Reproduce, exactly and in full, only the lines below from the one containing "Continue the Blender" through the one containing "return loc, nrm".

§ Material provided
▬▬▬

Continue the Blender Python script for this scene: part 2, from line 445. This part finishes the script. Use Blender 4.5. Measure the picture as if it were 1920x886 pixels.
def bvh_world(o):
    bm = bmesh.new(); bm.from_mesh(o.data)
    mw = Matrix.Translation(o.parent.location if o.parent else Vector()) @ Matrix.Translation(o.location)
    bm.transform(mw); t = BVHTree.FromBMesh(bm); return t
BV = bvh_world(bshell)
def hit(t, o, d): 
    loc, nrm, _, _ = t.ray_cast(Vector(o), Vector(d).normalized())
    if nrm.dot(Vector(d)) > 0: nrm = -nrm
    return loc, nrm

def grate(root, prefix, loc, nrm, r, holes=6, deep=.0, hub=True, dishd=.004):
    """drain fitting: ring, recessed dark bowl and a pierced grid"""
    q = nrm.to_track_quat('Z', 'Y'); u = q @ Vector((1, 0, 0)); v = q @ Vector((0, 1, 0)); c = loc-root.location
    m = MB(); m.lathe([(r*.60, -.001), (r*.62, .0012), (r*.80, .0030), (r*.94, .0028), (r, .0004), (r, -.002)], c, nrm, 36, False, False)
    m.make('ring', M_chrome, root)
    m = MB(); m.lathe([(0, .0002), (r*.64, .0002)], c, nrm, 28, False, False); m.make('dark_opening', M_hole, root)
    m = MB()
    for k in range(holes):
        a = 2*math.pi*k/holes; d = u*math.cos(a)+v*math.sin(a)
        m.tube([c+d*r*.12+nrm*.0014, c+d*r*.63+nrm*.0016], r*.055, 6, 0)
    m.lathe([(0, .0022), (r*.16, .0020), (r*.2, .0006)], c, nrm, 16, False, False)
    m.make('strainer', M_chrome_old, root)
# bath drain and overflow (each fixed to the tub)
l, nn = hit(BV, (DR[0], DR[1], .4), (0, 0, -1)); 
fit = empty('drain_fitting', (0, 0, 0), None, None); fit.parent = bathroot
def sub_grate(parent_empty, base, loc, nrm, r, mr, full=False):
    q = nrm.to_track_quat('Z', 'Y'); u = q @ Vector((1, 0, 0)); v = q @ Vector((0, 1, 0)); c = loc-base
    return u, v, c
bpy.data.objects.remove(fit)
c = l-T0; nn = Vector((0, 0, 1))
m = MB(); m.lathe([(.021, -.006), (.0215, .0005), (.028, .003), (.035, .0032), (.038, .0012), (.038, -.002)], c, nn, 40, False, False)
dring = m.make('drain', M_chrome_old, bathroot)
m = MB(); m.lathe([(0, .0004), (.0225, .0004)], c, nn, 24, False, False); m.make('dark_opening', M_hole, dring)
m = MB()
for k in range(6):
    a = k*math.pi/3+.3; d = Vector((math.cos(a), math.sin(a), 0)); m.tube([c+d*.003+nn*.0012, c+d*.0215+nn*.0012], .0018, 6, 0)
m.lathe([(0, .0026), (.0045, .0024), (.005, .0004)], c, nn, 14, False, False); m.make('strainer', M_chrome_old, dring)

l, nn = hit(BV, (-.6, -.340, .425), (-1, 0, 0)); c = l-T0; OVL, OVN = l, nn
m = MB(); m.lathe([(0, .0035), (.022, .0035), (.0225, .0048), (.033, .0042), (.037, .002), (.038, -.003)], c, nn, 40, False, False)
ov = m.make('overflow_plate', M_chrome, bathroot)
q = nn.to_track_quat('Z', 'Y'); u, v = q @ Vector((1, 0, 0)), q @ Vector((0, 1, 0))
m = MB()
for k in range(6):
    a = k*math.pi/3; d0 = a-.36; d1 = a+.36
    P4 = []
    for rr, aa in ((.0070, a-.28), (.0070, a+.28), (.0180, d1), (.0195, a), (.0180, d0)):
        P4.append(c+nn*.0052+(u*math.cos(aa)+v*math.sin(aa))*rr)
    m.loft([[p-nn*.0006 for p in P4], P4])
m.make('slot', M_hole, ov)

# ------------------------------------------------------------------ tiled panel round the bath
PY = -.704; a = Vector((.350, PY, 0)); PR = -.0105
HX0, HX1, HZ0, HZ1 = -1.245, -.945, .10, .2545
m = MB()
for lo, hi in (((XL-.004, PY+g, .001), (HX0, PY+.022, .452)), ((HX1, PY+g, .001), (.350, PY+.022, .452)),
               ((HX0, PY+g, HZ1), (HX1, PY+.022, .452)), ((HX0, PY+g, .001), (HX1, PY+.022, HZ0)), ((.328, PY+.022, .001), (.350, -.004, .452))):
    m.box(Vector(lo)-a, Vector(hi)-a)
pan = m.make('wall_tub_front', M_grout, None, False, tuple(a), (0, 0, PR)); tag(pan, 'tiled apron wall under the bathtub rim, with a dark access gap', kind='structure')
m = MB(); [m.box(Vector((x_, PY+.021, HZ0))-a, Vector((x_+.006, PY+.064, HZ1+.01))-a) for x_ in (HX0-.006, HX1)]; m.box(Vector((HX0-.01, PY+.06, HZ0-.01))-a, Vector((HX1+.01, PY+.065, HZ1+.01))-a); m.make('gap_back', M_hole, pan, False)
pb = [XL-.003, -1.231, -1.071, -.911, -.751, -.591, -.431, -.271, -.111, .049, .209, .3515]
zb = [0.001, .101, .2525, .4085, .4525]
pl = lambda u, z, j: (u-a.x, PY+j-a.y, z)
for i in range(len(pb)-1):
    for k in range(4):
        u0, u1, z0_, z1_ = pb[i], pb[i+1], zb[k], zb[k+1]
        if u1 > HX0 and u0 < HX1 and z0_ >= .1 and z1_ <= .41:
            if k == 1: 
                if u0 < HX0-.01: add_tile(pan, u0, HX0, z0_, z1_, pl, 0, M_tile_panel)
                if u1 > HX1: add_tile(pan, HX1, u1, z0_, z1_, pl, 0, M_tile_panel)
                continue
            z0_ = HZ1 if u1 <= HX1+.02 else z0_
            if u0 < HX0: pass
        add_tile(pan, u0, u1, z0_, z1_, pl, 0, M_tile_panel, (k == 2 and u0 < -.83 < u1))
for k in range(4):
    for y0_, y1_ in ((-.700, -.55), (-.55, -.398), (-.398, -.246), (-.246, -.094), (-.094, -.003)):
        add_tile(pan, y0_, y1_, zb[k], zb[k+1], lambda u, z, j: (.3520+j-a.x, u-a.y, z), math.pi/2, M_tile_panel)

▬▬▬

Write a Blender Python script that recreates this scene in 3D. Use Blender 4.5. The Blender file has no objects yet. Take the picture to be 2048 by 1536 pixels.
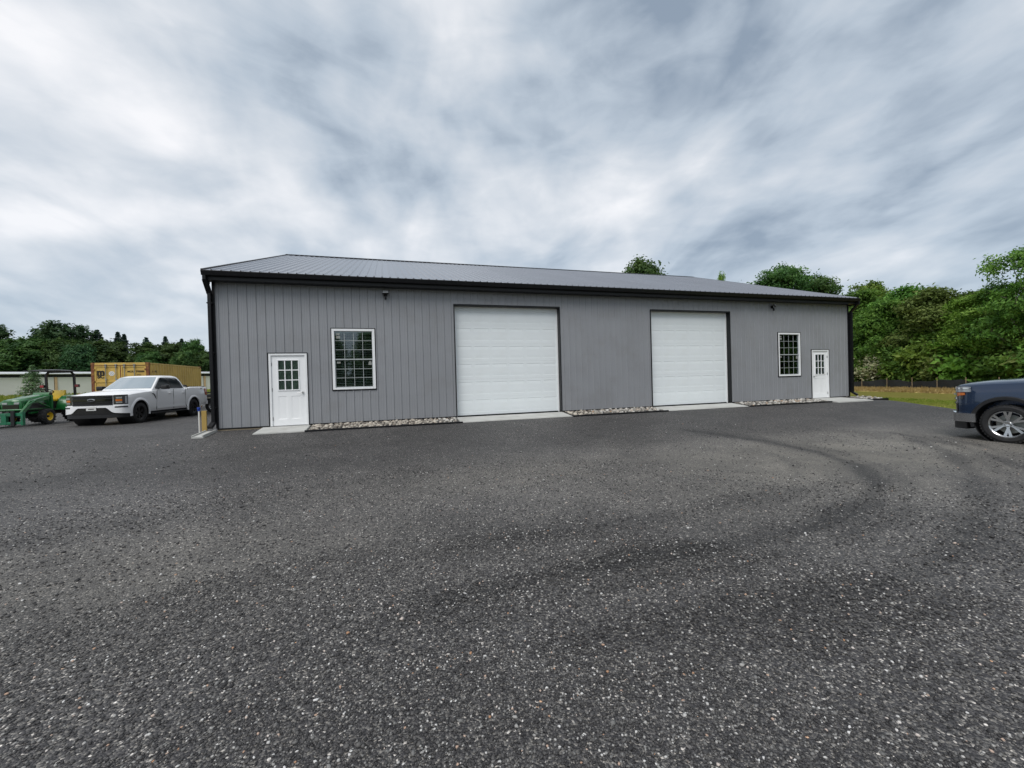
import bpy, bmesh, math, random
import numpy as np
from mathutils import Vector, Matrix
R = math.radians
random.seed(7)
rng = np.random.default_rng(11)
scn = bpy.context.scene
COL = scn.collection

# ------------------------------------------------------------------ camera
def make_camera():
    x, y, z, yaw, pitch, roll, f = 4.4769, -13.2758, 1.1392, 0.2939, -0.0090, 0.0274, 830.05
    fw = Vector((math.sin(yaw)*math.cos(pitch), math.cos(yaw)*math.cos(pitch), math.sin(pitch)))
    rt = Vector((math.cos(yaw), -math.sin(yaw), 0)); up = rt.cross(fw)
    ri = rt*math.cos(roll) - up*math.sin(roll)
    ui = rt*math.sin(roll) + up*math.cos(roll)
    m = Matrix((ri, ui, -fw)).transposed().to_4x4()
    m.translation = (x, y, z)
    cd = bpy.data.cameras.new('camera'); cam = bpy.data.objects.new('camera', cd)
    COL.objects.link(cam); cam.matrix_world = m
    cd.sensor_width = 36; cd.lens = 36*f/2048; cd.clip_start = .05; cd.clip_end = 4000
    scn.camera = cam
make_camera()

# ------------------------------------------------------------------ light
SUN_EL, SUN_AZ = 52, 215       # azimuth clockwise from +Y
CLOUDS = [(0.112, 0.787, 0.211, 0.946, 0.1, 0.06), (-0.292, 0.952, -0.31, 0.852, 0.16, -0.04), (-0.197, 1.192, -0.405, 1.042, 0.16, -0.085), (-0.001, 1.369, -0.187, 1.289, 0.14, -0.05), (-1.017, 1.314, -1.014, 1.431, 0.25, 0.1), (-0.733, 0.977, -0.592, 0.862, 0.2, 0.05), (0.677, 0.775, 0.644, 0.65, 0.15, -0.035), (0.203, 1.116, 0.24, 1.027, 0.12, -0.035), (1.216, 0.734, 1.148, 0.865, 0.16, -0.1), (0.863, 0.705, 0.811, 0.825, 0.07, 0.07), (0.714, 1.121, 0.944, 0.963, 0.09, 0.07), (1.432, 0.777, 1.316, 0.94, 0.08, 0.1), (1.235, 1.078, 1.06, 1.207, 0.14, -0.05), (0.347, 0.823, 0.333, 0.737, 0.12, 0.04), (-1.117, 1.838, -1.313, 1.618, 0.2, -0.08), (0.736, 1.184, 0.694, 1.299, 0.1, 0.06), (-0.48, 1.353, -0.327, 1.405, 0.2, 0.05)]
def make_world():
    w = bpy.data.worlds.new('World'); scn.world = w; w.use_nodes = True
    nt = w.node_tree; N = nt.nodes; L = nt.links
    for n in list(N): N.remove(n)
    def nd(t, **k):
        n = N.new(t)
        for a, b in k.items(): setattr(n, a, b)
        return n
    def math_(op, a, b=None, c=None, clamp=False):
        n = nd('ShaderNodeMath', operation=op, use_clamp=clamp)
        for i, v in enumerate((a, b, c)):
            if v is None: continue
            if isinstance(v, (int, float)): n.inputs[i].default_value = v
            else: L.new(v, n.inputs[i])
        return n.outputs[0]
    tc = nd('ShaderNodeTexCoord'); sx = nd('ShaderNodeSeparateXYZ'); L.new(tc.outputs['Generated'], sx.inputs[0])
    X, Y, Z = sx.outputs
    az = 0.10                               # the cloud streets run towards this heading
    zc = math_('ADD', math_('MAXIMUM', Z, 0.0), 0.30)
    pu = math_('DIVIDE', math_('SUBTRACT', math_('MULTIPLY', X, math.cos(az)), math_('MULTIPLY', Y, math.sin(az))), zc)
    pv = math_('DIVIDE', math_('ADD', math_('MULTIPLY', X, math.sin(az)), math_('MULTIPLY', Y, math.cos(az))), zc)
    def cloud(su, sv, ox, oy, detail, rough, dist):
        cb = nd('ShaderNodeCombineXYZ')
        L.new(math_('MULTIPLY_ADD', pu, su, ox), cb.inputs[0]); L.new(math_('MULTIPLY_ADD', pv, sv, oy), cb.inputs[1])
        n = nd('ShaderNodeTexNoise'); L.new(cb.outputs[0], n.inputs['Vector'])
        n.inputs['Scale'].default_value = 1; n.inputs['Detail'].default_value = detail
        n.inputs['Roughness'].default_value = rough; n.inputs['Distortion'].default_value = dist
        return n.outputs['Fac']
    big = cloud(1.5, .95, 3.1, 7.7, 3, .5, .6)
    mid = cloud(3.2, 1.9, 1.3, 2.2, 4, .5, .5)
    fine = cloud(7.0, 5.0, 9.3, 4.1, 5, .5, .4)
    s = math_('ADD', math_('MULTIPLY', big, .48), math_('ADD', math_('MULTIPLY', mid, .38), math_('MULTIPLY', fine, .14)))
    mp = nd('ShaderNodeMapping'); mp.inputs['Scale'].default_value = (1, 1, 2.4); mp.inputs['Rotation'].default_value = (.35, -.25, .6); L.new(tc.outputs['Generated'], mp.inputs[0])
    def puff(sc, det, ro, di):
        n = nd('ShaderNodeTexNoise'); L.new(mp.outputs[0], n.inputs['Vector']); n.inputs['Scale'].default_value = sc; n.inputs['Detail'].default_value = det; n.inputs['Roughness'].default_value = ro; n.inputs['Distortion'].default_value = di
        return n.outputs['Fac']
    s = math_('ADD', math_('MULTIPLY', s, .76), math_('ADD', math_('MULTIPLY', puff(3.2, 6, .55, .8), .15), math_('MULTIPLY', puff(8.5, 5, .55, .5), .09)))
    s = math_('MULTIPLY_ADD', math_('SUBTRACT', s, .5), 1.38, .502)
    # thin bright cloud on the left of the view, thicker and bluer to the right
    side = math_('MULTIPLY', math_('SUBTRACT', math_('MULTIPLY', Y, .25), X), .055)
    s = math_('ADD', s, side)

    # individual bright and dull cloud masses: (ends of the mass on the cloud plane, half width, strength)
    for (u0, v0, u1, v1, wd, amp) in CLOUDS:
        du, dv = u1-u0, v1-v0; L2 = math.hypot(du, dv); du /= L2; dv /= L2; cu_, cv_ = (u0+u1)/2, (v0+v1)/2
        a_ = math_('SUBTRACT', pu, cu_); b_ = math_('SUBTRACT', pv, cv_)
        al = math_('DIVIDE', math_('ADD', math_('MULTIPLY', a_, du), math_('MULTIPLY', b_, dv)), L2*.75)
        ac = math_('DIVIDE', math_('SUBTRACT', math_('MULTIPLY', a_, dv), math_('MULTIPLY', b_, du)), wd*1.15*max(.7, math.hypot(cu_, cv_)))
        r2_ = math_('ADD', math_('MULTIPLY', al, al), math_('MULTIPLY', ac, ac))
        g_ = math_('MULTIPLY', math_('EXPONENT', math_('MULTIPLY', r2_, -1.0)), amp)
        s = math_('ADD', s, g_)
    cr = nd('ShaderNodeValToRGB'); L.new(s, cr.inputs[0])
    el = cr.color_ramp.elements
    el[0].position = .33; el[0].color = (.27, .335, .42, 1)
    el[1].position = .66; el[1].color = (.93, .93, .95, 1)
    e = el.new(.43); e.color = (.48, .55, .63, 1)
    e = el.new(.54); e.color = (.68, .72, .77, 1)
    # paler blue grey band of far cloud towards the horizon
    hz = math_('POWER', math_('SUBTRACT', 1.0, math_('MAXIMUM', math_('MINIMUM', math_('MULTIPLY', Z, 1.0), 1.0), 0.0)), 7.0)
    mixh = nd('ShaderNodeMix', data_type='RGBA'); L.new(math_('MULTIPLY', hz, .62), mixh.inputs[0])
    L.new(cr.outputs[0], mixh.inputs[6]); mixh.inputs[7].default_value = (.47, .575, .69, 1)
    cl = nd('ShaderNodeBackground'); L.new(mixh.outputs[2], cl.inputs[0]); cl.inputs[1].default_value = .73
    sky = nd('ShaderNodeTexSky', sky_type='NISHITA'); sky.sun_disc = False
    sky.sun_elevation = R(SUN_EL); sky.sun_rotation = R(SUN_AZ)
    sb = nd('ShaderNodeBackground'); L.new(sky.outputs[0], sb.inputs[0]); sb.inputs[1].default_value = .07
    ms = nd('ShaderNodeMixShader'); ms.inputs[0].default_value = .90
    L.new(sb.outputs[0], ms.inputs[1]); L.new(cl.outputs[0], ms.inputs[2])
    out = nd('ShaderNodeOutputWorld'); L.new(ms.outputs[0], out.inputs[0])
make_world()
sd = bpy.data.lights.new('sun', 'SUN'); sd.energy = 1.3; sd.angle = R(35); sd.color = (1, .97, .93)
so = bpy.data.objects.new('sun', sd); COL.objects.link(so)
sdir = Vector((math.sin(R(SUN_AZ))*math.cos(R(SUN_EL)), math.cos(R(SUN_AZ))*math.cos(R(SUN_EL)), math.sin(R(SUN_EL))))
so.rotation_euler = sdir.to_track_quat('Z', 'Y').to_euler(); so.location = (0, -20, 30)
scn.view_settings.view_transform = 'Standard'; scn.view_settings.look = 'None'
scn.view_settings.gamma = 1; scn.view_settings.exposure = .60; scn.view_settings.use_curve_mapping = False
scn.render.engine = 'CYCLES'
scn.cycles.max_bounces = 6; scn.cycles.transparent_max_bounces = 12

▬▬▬

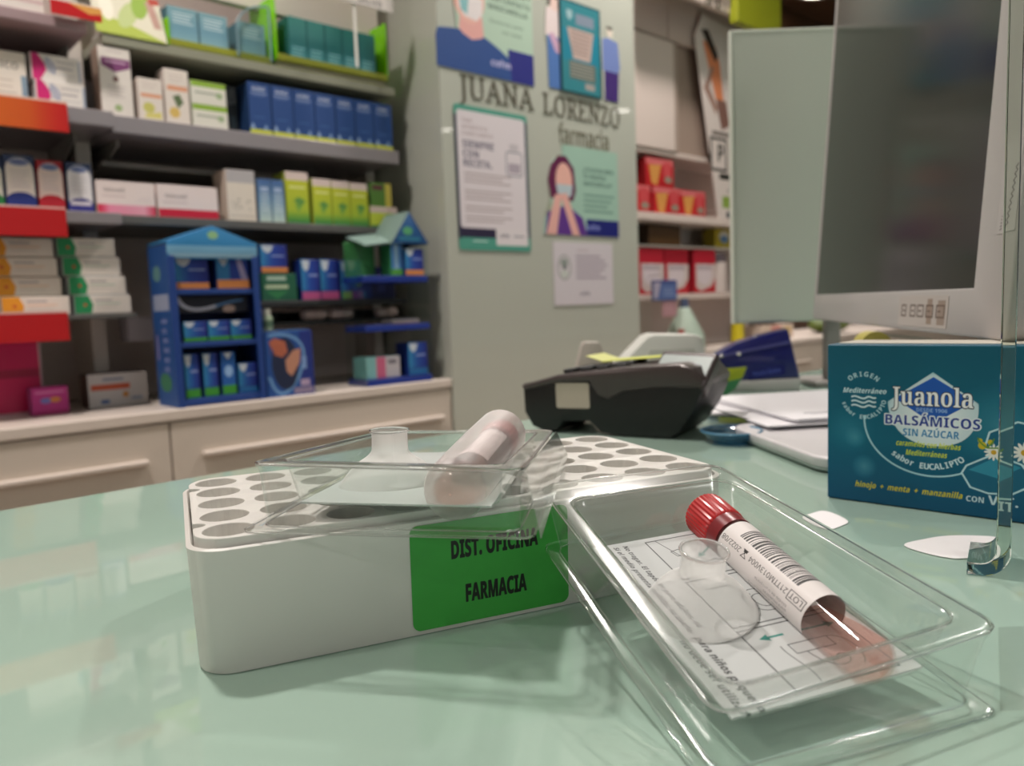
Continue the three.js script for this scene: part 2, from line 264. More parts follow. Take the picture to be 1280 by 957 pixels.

▬▬▬

§ Correct output
Continue the Blender Python script for this scene: part 2, from line 445. This part finishes the script. Use Blender 4.5. Measure the picture as if it were 1920x886 pixels.
def bvh_world(o):
    bm = bmesh.new(); bm.from_mesh(o.data)
    mw = Matrix.Translation(o.parent.location if o.parent else Vector()) @ Matrix.Translation(o.location)
    bm.transform(mw); t = BVHTree.FromBMesh(bm); return t
BV = bvh_world(bshell)
def hit(t, o, d): 
    loc, nrm, _, _ = t.ray_cast(Vector(o), Vector(d).normalized())
    if nrm.dot(Vector(d)) > 0: nrm = -nrm
    return loc, nrm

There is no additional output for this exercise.